Senate debates

Monday, 7 August 2023

Questions without Notice

Women in Sport

2:49 pm

Photo of Katy GallagherKaty Gallagher (ACT, Australian Labor Party, Minister for the Public Service) Share this | Hansard source

I thank Senator Green for the question, and I acknowledge her work and her contribution to support women in sport and particularly in relation to the Women's World Cup as co-chair of the Parliamentary Friends of Football and for the very many speeches you do in this place on the Matildas in particular. The Women's World Cup has once and for all ended any debate about the place of women's sport in this country. The Matildas's opening game reached almost five million people across Australia, shattering records. In Sydney, more than 75,000 fans packed in to set a new attendance record for women's football matches, and more than 40,000 fans watched England against Haiti in Brisbane. This tournament has been such a game changer for women and girls, and it is not just in football that women are leading the way. I give a huge congratulations to the Diamonds team and their coach for their victory against England in the Netball World Cup, a 61-45 defeat, and I have no doubt there are a lot of tired eyes in this place today from sitting up in the early hours of this morning to watch that amazing result.

Our women athletes are excelling on the world stage and have changed sport in this country. The professional lives our Diamonds and Matildas are experiencing now have been born from the sacrifices of those before them. Only a decade ago the Matildas had to train in car parks at night-time with car headlights as their only source of light. In the late eighties the first-ever Matilda, Julie Dolan, organised off the books a high-stakes poker night to fundraise.
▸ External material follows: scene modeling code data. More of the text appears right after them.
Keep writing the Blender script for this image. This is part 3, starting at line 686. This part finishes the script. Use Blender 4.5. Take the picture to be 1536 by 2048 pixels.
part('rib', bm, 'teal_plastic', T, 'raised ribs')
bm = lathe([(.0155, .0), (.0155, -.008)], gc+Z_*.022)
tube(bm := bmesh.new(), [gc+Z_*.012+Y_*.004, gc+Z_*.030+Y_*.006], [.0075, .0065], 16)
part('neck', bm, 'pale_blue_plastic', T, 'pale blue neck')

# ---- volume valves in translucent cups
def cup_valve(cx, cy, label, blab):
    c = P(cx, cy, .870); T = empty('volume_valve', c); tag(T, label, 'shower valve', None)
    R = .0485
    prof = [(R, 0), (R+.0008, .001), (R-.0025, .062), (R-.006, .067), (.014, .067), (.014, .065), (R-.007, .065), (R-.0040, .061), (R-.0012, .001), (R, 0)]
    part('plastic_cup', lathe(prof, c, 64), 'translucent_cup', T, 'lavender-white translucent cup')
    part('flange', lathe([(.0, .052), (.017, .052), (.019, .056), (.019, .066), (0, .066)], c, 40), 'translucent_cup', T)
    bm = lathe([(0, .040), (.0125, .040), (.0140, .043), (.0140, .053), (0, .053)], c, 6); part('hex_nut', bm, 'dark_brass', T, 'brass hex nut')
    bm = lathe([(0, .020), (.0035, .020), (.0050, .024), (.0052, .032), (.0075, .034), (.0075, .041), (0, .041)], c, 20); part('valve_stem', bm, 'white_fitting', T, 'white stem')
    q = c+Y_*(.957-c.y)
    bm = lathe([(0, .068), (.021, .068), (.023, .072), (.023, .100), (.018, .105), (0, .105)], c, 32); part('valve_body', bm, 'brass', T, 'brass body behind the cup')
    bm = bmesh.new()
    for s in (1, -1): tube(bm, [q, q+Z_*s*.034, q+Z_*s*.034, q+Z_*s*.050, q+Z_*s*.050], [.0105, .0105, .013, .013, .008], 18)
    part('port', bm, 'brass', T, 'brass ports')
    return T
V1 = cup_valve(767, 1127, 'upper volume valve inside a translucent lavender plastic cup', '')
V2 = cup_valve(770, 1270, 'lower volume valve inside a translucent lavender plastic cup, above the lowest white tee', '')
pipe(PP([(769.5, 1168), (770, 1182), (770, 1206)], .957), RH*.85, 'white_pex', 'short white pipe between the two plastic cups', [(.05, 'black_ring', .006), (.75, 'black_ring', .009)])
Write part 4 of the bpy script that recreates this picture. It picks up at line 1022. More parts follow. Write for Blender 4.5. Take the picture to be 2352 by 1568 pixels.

This allowed the team to travel to China for an international tournament in 1988, a tournament that morphed into the Women's World Cup. Now the Matildas get bigger crowds than the men. The tournament has sold more than 1.5 million tickets, breaking records repeatedly. Some people are wondering whether this event will push the Matildas to be more popular than the men's team. Well, they already are on the statistics. Football Australia's own metrics show this, and all of their social engagement proves it.